BACK THROUGH INTERRUPTION
By Kate Northrop C’91.
Kent, Ohio: Kent State University Press, 2002. 
80 pp., $14.00. Order this book
Kate Northrop’s first poetry collection is described as being “drawn ineluctably to the place where passion and intelligence collide—and often they end with passion having fled and intelligence standing alone, surveying ‘the way we travel into memory.’ But Northrop’s intelligence is so coruscating that it possesses all the passion of passion itself.” Back Through Interruption is winner of the 2001 Stan and Tom Wick Poetry Prize. Northrop is assistant professor of English/creative writing at West Chester University in Pennsylvania.

A FISTFUL OF LENTILS: 
Syrian-Jewish Recipes from Grandma Fritzie’s Kitchen

By Jennifer Felicia Abadi C’88.
Boston: Harvard Common Press, 2002. 
372 pp., $24.95. Order this book
Growing up a member of New York’s Syrian-Jewish community, Jennifer Abadi went to parties where the sounds of Arabic mixed with Hebrew and the smells of cumin and allspice mingled with rose water and almond. With the help of her grandmother Fritzie—now deceased —Abadi recorded more than 125 recipes, along with numerous family anecdotes, to celebrate her heritage. A graphic designer and illustrator, she now teaches cooking classes in the New York area.

PROFESSIONS OF FAITH: Living and Working as a Catholic
Edited by James Martin, S.J., W’82 and Jeremy Langford.
Franklin, Wisc.: Sheed & Ward, 2002. 
183 pp., $12.95. Order this book
Professions of Faith brings to life the interplay of faith and work in the Catholic tradition through the voices and experiences of 13 active Catholics working in the “real world.” Each author explains how faith influences his or her daily experiences at work, and likewise how work influences his or her day-to-day experiences of faith.
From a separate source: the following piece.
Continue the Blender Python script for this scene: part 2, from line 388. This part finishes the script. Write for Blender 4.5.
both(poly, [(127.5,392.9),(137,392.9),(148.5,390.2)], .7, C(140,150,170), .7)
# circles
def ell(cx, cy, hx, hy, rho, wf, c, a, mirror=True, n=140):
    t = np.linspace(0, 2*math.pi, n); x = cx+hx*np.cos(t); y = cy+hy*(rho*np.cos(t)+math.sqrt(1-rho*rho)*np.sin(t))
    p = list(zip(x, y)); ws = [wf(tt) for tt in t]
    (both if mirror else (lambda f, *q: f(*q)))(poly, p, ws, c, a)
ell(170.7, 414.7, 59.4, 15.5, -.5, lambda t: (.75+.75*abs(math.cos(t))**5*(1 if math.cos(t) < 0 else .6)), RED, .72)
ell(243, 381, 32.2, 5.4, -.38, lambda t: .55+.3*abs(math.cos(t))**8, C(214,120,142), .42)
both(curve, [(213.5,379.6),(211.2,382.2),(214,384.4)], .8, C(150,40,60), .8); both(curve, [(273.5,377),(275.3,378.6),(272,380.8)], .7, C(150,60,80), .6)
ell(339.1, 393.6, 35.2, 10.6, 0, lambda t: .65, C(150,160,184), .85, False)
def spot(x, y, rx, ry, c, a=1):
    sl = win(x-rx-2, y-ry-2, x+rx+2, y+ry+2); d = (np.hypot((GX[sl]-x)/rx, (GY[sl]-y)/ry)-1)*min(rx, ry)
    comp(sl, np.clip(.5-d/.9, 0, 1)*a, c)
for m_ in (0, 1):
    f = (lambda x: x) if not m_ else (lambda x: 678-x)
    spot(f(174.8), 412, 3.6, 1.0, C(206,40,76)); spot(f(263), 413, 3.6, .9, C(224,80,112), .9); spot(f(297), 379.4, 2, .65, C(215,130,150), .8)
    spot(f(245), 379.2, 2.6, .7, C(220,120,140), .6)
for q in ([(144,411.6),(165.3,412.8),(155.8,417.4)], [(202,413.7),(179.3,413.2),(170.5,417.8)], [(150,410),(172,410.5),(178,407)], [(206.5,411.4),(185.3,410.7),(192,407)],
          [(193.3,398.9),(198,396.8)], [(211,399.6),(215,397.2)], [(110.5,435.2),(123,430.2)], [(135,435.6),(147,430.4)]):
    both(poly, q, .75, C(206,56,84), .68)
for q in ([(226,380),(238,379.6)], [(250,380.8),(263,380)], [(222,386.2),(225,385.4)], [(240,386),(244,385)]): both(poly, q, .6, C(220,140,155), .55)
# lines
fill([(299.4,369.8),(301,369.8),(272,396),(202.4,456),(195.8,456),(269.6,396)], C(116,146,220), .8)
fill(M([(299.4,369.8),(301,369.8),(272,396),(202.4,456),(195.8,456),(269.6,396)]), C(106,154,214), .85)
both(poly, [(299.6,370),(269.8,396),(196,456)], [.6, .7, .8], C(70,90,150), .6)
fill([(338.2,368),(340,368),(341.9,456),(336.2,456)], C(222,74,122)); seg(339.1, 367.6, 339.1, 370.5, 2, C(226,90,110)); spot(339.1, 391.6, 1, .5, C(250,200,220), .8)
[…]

James Martin, S.J., is associate editor of America magazine and is also the author of Searching for God at Ground Zero (Sheed & Ward, 2002, $12.95), a book about his time working among the firefighters, police officers, and rescue workers in the weeks following September 11, 2001.

WEDDING AS TEXT: Communicating Cultural Identities Through Ritual
By Wendy Leeds-Hurwitz G’80 Gr’83.
Mahwah, N.J.: Lawrence Erlbaum Associates, 2002. 
308 pp., $29.95. Order this book
A wedding can predict the future success of a marriage: if a couple is to manage cultural differences throughout their relationship, they must first pass the hurdle of designing a wedding ceremony that accommodates those differences. Dr. Wendy Leeds-Hurwitz documents the weddings of 112 couples from across the United States and examines how real people are coping with cultural differences in their lives. Leeds-Hurwitz is professor of communication at the University of Wisconsin-Parkside.

OF THE NEWEST FASHION: 
Masterpieces of American Neo-Classical Decorative Arts

By Elizabeth Feld C’96 and Stuart P. Feld. 
New York: Hirschl & Adler Galleries, 2001. 
103 pp., $35.00. Order this book
Celebrating its 50th anniversary in New York, Hischl & Adler Galleries has assembled photographs and descriptions of some of the finest examples of decorative art by the best craftsmen of the early 19th century, including cabinetmakers Lannuier, Duncan Phyfe, and Joseph B. Barry; silversmiths Fletcher & Gardiner; porcelain makers, the Tucker Factories; and the Boston Sandwich Glass Company.

LOST SOULS: Finding Hope in the Heart of Darkness
By Niles Elliot Goldstein C’88.
New York: Bell Tower/Crown Publishing Group, 2002. 
190 pp., $22.00. Order this book
This book is about the universal experience of being lost, whether the loss involves loved ones, a job, freedom, or anything else. To illustrate the different stages of despair, Rabbi Niles E. Goldstein uses biblical characters as well as people he has met through his work as a rabbi. He brings the message that going through this wilderness and emerging on the other side is a transformative and strengthening process. Goldstein is founding rabbi of The New Shul in New York’s Greenwich Village.